Gaye Davidson: There's a lot of people are going to say that. But while he is not cleared of the conviction, it's not enough,  it's never going to be enough until he and the women are out of the shadow of being accused of child abuse. It's never enough when you're innocent and you still being told you're guilty.


Interviewer: Why do you think that these inquiries and these appeals don't reach that conclusion?


Gaye Davidson: I actually can't actually say on that - because they're coming at it from their own angles and their own emotions. I don't know that they've been hearing all the evidence. I mean, one of these experts saw the tapes of 6 children, so she obviously didn't see all the evidence at all. Yet they're basing their conclusion on the partial evidence that was put in front of them. Anyone that sat through that whole trial without the need to believe in it would have seen it was a farce.


Interviewer: what do you think then is the crucial point that these people are missing?


Gaye Davidson: that children can make up stories. That children can be fed the information from their parents. That parents can be sick enough to want to get money from ACC for child abuse of their children. There's a lot of issues involved that they choose not to look at.

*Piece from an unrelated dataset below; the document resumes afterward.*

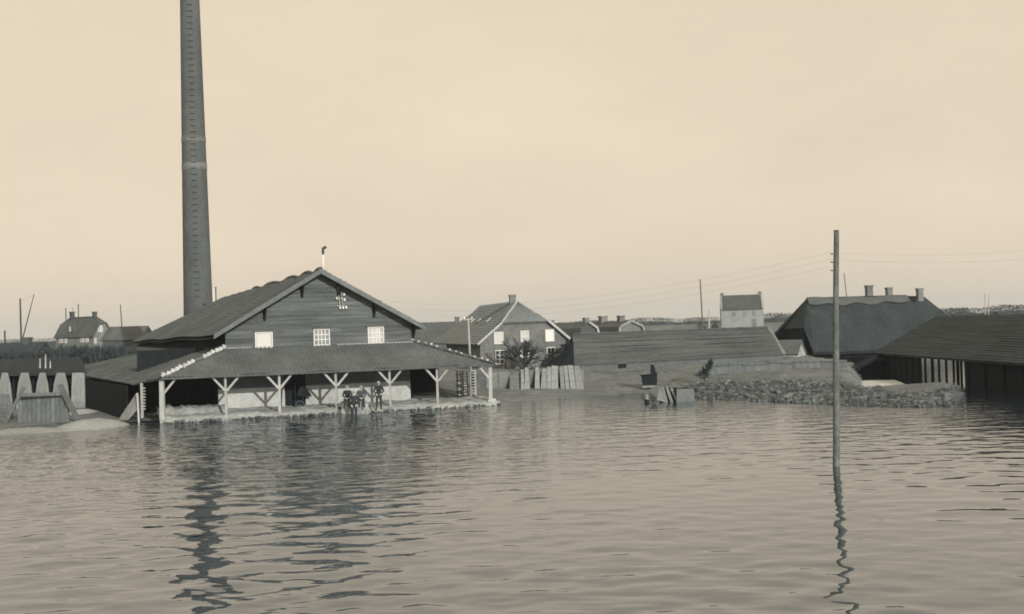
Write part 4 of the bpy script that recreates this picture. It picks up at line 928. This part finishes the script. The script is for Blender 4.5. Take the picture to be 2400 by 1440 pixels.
# plank screen with slanting beams
ps = thing('plank_screen', 'weathered screen of upright planks held by two slanting beams at the left shore', 'plank screen', Wz(100, 990, 0))
D = 73
for i in range(11):
    a, b_ = 42 + i * 11, 42 + i * 11 + 10; t = 927 + random.uniform(-3, 3); bb = 992 + random.uniform(-2, 2)
    MB().prism([U(a, bb, D), U(b_, bb, D), U(b_, t, D + .5), U(a, t, D + .5)], Vector((0, .05 + random.uniform(0, .06), 0))).build('plank', M['wood_grey'], ps)
for a, b_, w in (((12, 992), (56, 908), .34), ((183, 986), (141, 903), .3), ((50, 926), (150, 923), .2)): MB().beam(U(*a, D - .25), U(*b_, D + .1), w, .2).build('beam', M['wood_grey'], ps)
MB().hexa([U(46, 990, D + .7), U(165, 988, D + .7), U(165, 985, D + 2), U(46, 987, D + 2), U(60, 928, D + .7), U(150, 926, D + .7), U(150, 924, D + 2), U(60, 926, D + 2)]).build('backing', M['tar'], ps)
p2 = thing('brick_heap', 'low weathered brick heap at the far left shore beside the plank screen', 'brick heap', U(10, 985, 76)); mb = MB()
for i in range(6): mb = MB().hexa([U(-40 - i, 990 - 11 * i, 76), U(34 - 2 * i, 989 - 11 * i, 76), U(34 - 2 * i, 989 - 11 * i, 78), U(-40, 990 - 11 * i, 78), U(-40, 979.6 - 11 * i, 76.05), U(33 - 2 * i, 978.6 - 11 * i, 76.05), U(33 - 2 * i, 978.6 - 11 * i, 78), U(-40, 979.6 - 11 * i, 78)]); mb.build('brick_course', M['wood_grey'], p2)
for i in range(5): pass
# pale mound at the water edge
def mound(c, rx, ry, h, name='mound', seed=0):
    mb = MB()
    def f(s, t):
        r = t; a = s * 2 * math.pi; k = 1 + .12 * mnoise.noise(Vector((math.cos(a) * 2, math.sin(a) * 2, seed)))
        return Vector((c.x + rx * r * math.cos(a) * k, c.y + ry * r * math.sin(a) * k, -.15 + (h + .15) * (1 - r * r) + .05 * mnoise.noise(Vector((r * 5 * math.cos(a), r * 5 * math.sin(a), seed)))))
    mb.grid(f, 36, 10); return tag(mb.build(name, M['mound'], smooth=True), kind='structure')
mound(Wz(215, 1000, 0), 2.3, 3.4, .42); mound(Wz(60, 1012, 0), 3.2, 2.4, .2, seed=3)
mound(Wz(192, 972, 0), 1.4, 2.5, .35, seed=5)
# leaning hatch and notched rack by the aisle corner
lh = thing('leaning_hatch', 'pale hatch board leaning at the front corner of the dark aisle wall', 'board', U(300, 985, 70.8))
MB().prism([U(276, 986, 71.2), U(300, 985, 70.7), U(321, 962, 70.7), U(319, 922, 71.2)], Vector((0, .06, 0))).build('panel', M['mat'], lh)
MB().beam(U(326, 992, 70.4), U(322, 922, 70.6), .1).build('batten', M['post'], lh)
nr = thing('drying_rack', 'pale notched drying rack upright beside the left corner post of the hall', 'rack', U(333, 980, 70.9))
MB().beam(U(334, 980, 70.9), U(332, 898, 70.9), .14).build('upright', M['post'], nr)
for i in range(8): MB().beam(U(333, 910 + i * 7, 70.85), U(341, 910 + i * 7, 70.85), .07).build('peg', M['post'], nr)
for j, (px, w, lab) in enumerate(((1077, 10, 'left dark drying rack with pale shelf ends inside the open right bay'), (1091, 11, 'middle drying rack with many pale shelf ends inside the open right bay'), (1110, 13, 'pale drying rack at the right side of the open bay'))):
    v = 3.0 + .5 * j; fr = HF; b = fr.hit(px, 925, v=v); t = fr.hit(px, 860, v=v); o = thing('drying_rack', lab, 'rack', fr.pt(b[0], v, .4), 'drying racks in the right bay')
    hw = w / 2 * 74 / FPX; mtl = M['tar'] if j < 2 else M['post']
    for sg in (-1, 1): MB().beam(fr.pt(b[0] + sg * hw, v, .3), fr.pt(b[0] + sg * hw, v, 2.1), .07).build('upright', mtl, o)
    for i in range(9): MB().box(fr, b[0] - hw, b[0] + hw * .6, v - .12, v + .3, .55 + i * .19, .6 + i * .19).build('shelf', M['post'] if (i + j) % 2 == 0 or j == 1 else mtl, o)
# far house at left with half-hipped gable
p = U(220, 815, 190); FH = Frame((p.x, p.y), 50)    # gable faces front right
hl_ = thing('left_house', 'distant brick house with half hipped roof and pale windows at the far left', 'house', (p.x, p.y, 1))
g0 = FH.hit(219, 790, v=0)[0]; g1 = FH.hit(262, 790, v=0)[0]; mid = (g0 + g1) / 2; hw = (g1 - g0) / 2
zr = FH.hit(216, 741, v=1.6)[2]; ze = FH.hit(219, 787, v=0)[2]; hz2 = lerp(ze, zr, .62)
LL = FH.hit(131, 790, u=g0)[1]; LL = min(max(LL, 8), 16)
MB().prism([FH.pt(g0, 0, .5), FH.pt(g1, 0, .5), FH.pt(g1, 0, ze), FH.pt(mid + hw * .38, 0, hz2), FH.pt(mid - hw * .38, 0, hz2), FH.pt(g0, 0, ze)], FH.V * LL).build('wall', M['brick'], hl_)
k0, k1 = mid - hw * .4, mid + hw * .4; ov = .3
r_ = MB().slab([FH.pt(g0 - ov, -ov, ze - .2), FH.pt(k0, -ov, hz2 + .05), FH.pt(mid, 1.8, zr), FH.pt(mid, LL - 1.8, zr), FH.pt(k0, LL + ov, hz2 + .05), FH.pt(g0 - ov, LL + ov, ze - .2)], .18)
r_.slab([FH.pt(g1 + ov, -ov, ze - .2), FH.pt(k1, -ov, hz2 + .05), FH.pt(mid, 1.8, zr), FH.pt(mid, LL - 1.8, zr), FH.pt(k1, LL + ov, hz2 + .05), FH.pt(g1 + ov, LL + ov, ze - .2)], .18)
r_.slab([FH.pt(k0, -ov, hz2 + .04), FH.pt(k1, -ov, hz2 + .04), FH.pt(mid, 1.8, zr)], .15).slab([FH.pt(k0, LL + ov, hz2 + .04), FH.pt(k1, LL + ov, hz2 + .04), FH.pt(mid, LL - 1.8, zr)], .15)
r_ = r_.build('roof', M['tile_dark'], hl_)
stack(r_, FH, mid, LL - 2.4, zr - .4, zr + .9, .6, M['brick_dark']); stack(r_, FH, mid, 2.2, zr - .4, zr + .7, .55, M['brick_dark'])
for q in ((231, 765, 234.5, 777), (236, 765, 239.5, 777), (221.5, 794, 225, 804)): fwindow(hl_, FH, *q, 0, M['white'], M['glass_pale'], 1, 1, t=.08)
SF = Frame(FH.pt(g0, 0, 0)[:2], FH.deg - 90)        # its long side: the wall u=g0, seen as a frame whose v plane is that wall
for (px, py, w, h, g_) in ((142, 797, 6, 12, 'w'), (153, 797, 5, 12, 'w'), (192, 795, 6, 13, 'w'), (203, 795, 6, 13, 'w')):
    a = FH.hit(px - w / 2, py + h / 2, u=g0 - .06); b_ = FH.hit(px + w / 2, py - h / 2, u=g0 - .06); v0_, v1_ = sorted((a[1], b_[1]))
    if v1_ > LL: continue
    w_ = MB().box(FH, g0 - .08, g0 - .003, v0_ - .1, v1_ + .1, a[2] - .1, b_[2] + .1).build('window', M['white'], hl_)
    MB().box(FH, g0 - .1, g0 - .081, v0_, v1_, a[2], b_[2]).build('pane', M['glass_pale'], w_)
a = FH.hit(164, 779, u=g0 + .6); b_ = FH.hit(178, 765, u=g0 + .6)
dm = MB().box(FH, g0 + .1, g0 + 2.4, min(a[1], b_[1]), max(a[1], b_[1]), a[2] - .3, b_[2] + .15).build('dormer', M['brick_dark'], hl_)
MB().box(FH, g0 + .06, g0 + .095, lerp(a[1], b_[1], .35), lerp(a[1], b_[1], .65), a[2] + .1, b_[2]).build('pane', M['white'], dm)
# barn beside it, and the nearest left house roof
p = U(305, 800, 180); FB2 = Frame((p.x, p.y), 84)
b2 = thing('far_barn', 'low dark barn roof between the far left house and the hall', 'barn', (p.x, p.y, 1))
zz = U(305, 765, 180).z
poly_house(b2, FB2, [(-3.2, U(305, 796, 180).z), (0, zz), (3.2, U(305, 796, 180).z)], .6, 5.6, M['brick_dark'], M['tile_dark'], v0=-2.6)
p = U(50, 850, 130); FB3 = Frame((p.x, p.y), 82)
b3 = thing('left_cottage', 'dark cottage roof with a stub chimney at the left picture edge', 'house', (p.x, p.y, 1))
zz = U(60, 803, 130).z
r_ = poly_house(b3, FB3, [(-4.2, 2.3), (0, zz), (4.2, 2.3)], .6, 12, M['brick_dark'], M['thatch'], v0=-2.6)
q = FB3.hit(64, 803, u=0); stack(r_, FB3, 0, q[1], zz - .3, FB3.hit(64, 791, u=0)[2], .75, M['brick_dark'])
for px, y0, y1, D, r, lean, lab in ((50, 700, 808, 150, .12, -3, 'thick upright mast above the cottage at the left edge'), (155, 722, 760, 210, .1, -1, 'left mast above the roof of the far left house'),
                           (184, 713, 748, 210, .1, -.5, 'right mast above the roof of the far left house'), (172, 720, 745, 230, .05, -2, 'thin short mast between two thicker ones over the far left house'), (286, 714, 770, 185, .08, -4, 'single mast rising over the low far barn at left'), (12, 775, 812, 150, .12, -1, 'short mast stub at the extreme left edge')):
    pole(px, y0, y1, D, r, lab, zb=1.0, mt=M['twig'], lean=lean, group=None)
dk = thing('derrick_boom', 'thin slanting boom leaning off the thick mast at the left edge', 'boom', U(53, 800, 150))
MB().tube(U(53, 795, 150), U(80, 690, 150), .09, .05, 6).build('spar', M['twig'], dk); MB().tube(U(50, 705, 150), U(80, 691, 150), .012, .012, 4).build('stay', M['wire'], dk)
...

Interviewer: but then again you have some pretty high profile experienced people looking at the case.


Gaye Davidson: they don't see all the evidence - where the social workers that were interviewing the children kept saying it was beyond the realm of my experience when questioned as to what the evidence was about. They were sitting in the court giving evidence & when questioned on it said - I can't answer that it's beyond the realm of my experience, beyond my expertise. Yet they were the experts.


Interviewer: what do you think is going to happen now?  What do you think Peter Ellis is going to do?


Gaye Davidson: I'm not sure of the strategies planned after today. I think we were waiting to see what happened here even though most of us believed that the outcome that's come today is what we expected. I personally am putting a lot of faith in the book coming out that Lynley Hood has been writing. She has been researching it since day one.


Interviewer: but do you think that Peter Ellis is now come to the end of the line in terms of appeals and so forth?


Gaye Davidson: I most certainly hope not. If you look at it, it could be like Arthur Allan Thomas. He came to the end of the line a few times,  didn't he, and made it in the end. I keep hoping that that's what happens for Peter.


Interviewer: that's Gaye Davidson former co-worker of Peter Ellis who has lost his third bid for a pardon.